The next dessert was pretty confusing, but once I figured it out I got into it. The piece on top looks like a cookie but it's actually rhubarb ice that was so strong and sour, that I just had to remove it and eat the rest without it. Underneath the sour ice was a verbena mousse on top of buckwheat with camellia oil. Overall this was very herbal and light. The buckwheat cake on the bottom of the mousse was lovely, and reminiscent of an oatmeal cookie in flavor. I'm not sure if I would order this if I saw it on a menu, but it was very interesting and nice to experience.
My favorite dessert was the Ovaltine cake with a wafer wrapped around cardamom ice cream with a sheep's milk cream. The tube was crunchy, chocolatey and really complemented the spiced ice cream. The cake was thick and tender and soaked up the sheep's milk, making it gooey. I really loved this dish and wish I could've just had this one three times in a row.
Our final bite was cookie dough ice cream. In actuality, it was cookie dough on the outside with vanilla ice cream in the center like a bon bon. This was so creative and tasted exactly like something I loved as a kid. I really enjoyed this play on a childhood favorite!

As expected, the service was excellent. Our waitress was knowledgeable, helpful, funny and even let me look around the kitchen when I was done eating. The whole staff worked well together and the pacing of the courses was perfect.

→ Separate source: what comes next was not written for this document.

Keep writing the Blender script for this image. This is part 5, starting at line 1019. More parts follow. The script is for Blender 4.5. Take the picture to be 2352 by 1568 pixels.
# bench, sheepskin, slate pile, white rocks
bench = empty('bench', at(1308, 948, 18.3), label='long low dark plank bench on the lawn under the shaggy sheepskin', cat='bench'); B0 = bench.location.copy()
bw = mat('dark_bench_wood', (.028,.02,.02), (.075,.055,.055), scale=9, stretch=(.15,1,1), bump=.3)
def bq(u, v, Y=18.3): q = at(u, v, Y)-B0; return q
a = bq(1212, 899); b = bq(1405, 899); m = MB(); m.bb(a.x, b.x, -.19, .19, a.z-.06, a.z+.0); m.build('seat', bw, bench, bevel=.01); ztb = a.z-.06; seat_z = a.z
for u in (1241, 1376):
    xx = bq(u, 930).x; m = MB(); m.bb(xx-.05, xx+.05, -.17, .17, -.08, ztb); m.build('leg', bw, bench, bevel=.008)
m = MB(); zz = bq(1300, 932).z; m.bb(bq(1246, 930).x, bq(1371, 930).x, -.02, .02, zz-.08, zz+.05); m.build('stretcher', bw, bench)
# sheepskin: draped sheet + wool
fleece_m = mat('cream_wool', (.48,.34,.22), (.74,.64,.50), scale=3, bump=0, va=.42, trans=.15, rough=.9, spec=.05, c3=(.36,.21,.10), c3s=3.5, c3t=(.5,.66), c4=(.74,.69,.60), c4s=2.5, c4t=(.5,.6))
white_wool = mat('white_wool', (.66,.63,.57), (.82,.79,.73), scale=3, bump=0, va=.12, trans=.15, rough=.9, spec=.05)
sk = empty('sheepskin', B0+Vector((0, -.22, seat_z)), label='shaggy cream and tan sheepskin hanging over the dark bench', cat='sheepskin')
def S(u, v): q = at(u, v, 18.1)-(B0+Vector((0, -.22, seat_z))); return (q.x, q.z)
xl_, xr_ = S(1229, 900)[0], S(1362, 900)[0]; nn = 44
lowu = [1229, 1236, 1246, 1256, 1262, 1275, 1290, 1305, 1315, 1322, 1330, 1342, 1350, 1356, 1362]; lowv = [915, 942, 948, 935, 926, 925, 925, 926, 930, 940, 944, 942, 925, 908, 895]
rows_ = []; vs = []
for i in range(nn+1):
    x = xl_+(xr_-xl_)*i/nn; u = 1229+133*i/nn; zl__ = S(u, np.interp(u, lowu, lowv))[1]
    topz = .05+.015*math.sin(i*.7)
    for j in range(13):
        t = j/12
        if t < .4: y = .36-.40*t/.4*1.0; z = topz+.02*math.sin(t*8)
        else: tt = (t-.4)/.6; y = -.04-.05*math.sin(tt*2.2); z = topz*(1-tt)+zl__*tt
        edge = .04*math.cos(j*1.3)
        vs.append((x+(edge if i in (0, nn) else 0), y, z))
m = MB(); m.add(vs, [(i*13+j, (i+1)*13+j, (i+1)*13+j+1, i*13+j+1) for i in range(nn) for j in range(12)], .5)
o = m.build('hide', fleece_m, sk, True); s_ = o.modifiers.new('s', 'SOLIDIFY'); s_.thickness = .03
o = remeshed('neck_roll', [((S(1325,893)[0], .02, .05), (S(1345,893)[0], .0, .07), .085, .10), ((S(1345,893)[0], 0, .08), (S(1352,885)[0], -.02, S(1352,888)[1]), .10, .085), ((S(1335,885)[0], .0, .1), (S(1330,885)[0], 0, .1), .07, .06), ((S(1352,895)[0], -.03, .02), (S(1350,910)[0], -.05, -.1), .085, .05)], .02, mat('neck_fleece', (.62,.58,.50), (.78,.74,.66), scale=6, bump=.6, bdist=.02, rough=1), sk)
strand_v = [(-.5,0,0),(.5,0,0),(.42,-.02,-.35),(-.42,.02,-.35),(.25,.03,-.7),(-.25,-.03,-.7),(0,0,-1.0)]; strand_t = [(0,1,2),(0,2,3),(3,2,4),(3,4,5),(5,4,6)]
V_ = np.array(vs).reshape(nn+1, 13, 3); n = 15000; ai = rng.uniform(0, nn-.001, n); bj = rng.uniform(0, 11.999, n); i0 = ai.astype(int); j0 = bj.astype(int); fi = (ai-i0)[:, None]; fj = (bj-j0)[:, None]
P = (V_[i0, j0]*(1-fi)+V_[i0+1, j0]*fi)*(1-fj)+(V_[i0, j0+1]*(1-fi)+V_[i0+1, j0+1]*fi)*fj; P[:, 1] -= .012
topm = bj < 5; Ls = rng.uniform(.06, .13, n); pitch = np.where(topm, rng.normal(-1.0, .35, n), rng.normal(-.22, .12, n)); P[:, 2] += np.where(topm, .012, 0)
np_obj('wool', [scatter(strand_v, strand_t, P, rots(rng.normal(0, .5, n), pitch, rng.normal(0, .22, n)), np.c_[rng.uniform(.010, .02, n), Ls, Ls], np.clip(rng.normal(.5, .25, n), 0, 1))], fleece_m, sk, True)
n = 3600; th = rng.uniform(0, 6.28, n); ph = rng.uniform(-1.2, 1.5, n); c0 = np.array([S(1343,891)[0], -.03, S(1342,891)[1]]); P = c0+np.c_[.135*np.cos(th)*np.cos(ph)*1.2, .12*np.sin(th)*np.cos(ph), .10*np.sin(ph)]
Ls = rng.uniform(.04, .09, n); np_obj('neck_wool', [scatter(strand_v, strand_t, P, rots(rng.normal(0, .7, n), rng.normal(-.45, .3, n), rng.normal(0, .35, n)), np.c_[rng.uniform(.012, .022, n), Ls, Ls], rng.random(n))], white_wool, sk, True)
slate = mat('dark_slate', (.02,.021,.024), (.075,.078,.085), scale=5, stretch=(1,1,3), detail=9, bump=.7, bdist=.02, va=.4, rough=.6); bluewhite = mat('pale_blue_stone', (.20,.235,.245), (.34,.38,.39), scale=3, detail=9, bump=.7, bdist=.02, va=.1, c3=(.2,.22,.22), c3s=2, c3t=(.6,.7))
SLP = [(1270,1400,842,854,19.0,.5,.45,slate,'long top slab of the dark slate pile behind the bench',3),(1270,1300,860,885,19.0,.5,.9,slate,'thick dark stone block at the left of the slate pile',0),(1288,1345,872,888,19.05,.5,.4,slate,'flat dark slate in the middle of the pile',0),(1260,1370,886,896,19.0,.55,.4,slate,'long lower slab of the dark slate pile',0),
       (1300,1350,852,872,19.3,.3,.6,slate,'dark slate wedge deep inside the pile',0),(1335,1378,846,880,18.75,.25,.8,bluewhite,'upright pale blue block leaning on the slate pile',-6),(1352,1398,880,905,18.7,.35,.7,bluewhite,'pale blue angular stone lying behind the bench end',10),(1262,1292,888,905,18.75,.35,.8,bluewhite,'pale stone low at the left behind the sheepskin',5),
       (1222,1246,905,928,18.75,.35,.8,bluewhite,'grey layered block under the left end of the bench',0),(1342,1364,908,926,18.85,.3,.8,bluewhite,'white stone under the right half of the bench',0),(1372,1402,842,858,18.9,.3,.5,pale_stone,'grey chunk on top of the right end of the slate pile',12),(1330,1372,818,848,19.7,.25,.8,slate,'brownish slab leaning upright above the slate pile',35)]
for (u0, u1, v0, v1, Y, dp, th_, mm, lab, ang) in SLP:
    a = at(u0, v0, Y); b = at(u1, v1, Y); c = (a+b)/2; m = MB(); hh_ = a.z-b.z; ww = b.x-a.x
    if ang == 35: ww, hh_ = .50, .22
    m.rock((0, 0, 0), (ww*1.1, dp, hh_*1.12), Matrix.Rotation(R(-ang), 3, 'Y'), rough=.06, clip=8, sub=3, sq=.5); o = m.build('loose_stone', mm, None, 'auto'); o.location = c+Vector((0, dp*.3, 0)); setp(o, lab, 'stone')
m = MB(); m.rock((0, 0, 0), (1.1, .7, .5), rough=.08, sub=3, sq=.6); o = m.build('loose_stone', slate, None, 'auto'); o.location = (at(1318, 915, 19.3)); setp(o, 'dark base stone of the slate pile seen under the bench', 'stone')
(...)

And while the food and service was great, what I really enjoyed was the conversations with the couples sitting next to us. The tables are close together so cross-table interaction is encouraged. On one side was a lovely Canadian couple who appears to travel around looking for food and wine adventures. They have even visited Nashville in the past! On the other side was a lovely couple of New Yorkers, via Australia and Greece. Everyone was kind, friendly, talkative and exactly what I love! If you go, make friends with those sitting next to you.

I'm so happy I finally got to try WD-50! They are open until the end of November if you feel like trying to get in, or you can try Wylie's other space Alder, or wait for whatever comes next!